OBJECTIVE: Separate out the lines that hold "scene".

DATA LINES:
============

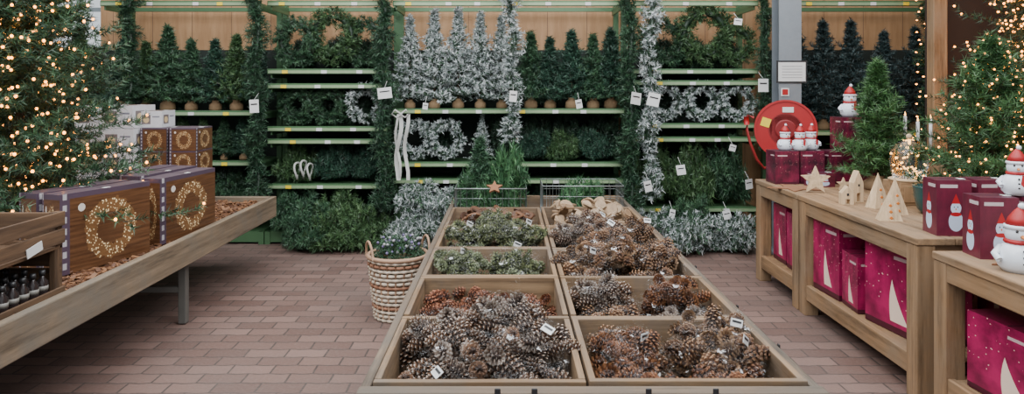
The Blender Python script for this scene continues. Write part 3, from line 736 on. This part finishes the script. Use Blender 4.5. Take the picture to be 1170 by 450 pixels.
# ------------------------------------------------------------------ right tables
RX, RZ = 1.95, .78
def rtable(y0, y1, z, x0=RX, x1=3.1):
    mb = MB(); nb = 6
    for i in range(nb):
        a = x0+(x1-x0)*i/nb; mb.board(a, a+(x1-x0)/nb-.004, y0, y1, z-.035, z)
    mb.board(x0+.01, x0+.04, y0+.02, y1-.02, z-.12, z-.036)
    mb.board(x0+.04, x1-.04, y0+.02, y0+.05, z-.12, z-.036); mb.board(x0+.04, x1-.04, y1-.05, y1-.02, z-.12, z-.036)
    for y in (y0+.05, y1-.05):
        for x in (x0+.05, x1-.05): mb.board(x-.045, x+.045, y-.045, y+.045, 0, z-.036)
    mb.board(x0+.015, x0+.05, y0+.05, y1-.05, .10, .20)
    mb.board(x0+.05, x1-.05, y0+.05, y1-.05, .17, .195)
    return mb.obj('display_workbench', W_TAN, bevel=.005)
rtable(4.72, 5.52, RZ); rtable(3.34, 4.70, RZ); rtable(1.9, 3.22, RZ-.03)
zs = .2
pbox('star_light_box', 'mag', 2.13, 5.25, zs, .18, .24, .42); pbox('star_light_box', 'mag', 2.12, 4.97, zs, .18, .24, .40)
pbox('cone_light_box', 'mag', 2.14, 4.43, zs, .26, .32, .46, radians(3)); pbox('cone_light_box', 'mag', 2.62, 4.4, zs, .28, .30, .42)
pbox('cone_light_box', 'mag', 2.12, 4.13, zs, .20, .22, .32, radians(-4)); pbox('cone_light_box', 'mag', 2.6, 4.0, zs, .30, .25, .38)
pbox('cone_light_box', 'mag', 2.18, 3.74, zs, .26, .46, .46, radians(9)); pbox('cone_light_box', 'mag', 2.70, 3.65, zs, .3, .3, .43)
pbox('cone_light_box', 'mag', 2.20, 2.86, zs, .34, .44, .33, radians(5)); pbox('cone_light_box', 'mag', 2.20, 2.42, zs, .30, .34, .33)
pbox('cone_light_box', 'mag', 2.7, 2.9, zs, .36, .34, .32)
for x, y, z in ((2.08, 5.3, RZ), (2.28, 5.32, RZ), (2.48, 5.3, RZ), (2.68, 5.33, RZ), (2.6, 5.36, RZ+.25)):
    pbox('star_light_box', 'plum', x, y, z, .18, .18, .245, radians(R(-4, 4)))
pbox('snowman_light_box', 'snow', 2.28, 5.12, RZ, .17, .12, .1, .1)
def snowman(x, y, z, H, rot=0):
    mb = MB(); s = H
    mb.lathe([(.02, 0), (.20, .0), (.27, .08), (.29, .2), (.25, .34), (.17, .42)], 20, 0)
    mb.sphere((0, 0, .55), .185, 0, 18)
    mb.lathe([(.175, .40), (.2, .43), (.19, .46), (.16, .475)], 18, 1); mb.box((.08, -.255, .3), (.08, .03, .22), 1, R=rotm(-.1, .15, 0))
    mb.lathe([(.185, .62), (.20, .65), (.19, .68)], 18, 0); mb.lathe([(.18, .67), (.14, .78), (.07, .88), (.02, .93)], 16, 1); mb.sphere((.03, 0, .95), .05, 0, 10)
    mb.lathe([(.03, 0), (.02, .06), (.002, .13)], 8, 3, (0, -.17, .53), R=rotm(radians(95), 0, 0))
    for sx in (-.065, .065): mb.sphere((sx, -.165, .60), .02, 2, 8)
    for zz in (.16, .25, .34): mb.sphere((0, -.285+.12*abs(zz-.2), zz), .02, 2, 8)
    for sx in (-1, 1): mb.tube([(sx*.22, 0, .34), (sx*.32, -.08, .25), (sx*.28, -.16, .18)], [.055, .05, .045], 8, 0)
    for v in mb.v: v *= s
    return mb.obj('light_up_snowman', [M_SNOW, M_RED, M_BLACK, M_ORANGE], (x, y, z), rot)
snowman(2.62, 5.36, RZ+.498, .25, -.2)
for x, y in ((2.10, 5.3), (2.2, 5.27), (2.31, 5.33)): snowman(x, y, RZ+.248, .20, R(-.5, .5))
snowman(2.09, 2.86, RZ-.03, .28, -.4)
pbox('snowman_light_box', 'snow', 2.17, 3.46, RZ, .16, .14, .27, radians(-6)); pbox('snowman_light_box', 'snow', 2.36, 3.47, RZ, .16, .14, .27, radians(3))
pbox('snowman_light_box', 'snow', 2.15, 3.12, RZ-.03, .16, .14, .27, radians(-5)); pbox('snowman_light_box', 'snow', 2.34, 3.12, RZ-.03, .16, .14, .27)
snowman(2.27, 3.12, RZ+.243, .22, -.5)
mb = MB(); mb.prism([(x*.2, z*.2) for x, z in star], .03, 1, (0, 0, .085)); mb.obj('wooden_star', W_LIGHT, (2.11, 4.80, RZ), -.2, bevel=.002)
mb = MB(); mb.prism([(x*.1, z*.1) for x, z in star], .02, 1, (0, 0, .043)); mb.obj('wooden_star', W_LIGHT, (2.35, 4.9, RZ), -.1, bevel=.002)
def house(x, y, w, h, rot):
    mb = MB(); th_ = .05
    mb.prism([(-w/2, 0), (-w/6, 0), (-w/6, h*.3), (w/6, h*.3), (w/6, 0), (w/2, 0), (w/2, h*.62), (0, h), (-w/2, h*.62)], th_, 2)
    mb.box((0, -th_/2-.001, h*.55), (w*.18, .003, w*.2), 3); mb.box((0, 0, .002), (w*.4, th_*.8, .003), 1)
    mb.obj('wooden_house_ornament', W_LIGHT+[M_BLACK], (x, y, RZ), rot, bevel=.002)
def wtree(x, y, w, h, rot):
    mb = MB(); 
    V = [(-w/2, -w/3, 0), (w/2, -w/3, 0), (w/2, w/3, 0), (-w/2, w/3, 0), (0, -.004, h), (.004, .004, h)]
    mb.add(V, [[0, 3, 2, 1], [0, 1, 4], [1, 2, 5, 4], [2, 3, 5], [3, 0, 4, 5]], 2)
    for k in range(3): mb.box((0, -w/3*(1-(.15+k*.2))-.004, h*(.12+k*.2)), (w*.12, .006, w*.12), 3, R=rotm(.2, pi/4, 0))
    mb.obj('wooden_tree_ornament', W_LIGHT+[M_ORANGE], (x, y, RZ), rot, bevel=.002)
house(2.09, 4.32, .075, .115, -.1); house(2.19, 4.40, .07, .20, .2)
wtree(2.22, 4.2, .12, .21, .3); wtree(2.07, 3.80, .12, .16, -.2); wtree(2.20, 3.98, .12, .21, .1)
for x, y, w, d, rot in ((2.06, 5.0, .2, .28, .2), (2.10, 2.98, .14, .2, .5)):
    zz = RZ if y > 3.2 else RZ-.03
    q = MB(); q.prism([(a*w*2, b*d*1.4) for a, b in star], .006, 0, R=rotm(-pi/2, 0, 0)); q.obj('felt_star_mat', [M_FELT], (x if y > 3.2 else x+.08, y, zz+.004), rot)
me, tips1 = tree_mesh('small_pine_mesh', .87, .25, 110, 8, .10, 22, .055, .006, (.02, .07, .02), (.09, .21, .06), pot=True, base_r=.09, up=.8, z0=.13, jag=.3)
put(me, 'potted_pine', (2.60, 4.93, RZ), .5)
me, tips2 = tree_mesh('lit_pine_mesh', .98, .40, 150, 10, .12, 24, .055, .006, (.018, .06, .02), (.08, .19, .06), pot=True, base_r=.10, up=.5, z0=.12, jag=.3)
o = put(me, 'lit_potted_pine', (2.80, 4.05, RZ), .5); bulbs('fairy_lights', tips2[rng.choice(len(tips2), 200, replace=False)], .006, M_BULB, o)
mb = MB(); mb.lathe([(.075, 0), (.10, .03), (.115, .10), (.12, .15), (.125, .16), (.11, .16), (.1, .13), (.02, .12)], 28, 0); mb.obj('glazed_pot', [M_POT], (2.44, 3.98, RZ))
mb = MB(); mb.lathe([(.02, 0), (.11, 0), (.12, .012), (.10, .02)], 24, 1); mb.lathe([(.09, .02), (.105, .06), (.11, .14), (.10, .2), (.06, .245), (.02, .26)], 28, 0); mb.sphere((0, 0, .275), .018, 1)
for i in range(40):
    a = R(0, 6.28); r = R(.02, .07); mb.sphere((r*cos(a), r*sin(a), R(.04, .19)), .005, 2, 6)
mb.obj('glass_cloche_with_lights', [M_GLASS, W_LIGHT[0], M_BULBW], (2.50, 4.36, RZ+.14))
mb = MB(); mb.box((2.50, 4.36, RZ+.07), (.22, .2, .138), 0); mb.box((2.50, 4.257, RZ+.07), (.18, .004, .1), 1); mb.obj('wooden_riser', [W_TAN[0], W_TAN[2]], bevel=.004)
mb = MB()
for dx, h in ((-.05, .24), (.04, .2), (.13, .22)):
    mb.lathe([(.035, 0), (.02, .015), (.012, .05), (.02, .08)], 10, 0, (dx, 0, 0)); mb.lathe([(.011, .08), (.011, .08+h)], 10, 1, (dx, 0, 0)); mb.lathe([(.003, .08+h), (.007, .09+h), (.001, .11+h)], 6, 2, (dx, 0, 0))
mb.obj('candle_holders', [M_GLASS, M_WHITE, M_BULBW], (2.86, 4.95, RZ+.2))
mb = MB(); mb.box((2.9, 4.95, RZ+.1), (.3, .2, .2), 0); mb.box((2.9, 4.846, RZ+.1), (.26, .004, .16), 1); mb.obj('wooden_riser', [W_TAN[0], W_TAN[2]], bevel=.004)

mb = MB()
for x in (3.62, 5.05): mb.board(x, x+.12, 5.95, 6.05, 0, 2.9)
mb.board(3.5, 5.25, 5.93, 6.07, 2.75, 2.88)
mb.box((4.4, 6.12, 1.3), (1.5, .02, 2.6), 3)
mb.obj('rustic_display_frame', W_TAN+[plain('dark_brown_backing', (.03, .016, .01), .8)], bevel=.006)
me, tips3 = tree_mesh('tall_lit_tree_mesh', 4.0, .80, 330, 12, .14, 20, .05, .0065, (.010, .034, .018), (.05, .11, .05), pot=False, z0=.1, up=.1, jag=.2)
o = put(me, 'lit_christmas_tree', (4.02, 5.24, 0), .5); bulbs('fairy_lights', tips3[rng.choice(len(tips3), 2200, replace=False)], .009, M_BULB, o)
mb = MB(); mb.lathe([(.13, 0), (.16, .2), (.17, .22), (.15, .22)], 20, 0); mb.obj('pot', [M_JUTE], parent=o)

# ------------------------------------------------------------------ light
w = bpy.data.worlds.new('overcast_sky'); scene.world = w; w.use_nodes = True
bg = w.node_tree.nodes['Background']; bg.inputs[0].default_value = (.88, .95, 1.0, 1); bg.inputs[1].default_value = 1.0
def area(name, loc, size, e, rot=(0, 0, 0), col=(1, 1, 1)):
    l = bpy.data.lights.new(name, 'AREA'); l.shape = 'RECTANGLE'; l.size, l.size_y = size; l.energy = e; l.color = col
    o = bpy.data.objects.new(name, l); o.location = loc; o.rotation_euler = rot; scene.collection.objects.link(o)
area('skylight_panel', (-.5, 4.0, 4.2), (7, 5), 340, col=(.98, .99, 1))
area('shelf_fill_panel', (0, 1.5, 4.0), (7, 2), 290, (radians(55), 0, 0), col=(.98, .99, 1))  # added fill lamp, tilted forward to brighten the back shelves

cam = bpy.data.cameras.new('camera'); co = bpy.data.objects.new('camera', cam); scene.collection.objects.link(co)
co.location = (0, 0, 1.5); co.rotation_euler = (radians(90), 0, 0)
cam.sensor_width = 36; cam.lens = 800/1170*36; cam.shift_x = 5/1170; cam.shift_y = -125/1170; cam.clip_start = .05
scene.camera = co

============

REPLY:
The Blender Python script for this scene continues. Write part 3, from line 736 on. This part finishes the script. Use Blender 4.5. Take the picture to be 1170 by 450 pixels.
w = bpy.data.worlds.new('overcast_sky'); scene.world = w; w.use_nodes = True
    o = bpy.data.objects.new(name, l); o.location = loc; o.rotation_euler = rot; scene.collection.objects.link(o)
cam = bpy.data.cameras.new('camera'); co = bpy.data.objects.new('camera', cam); scene.collection.objects.link(co)
scene.camera = co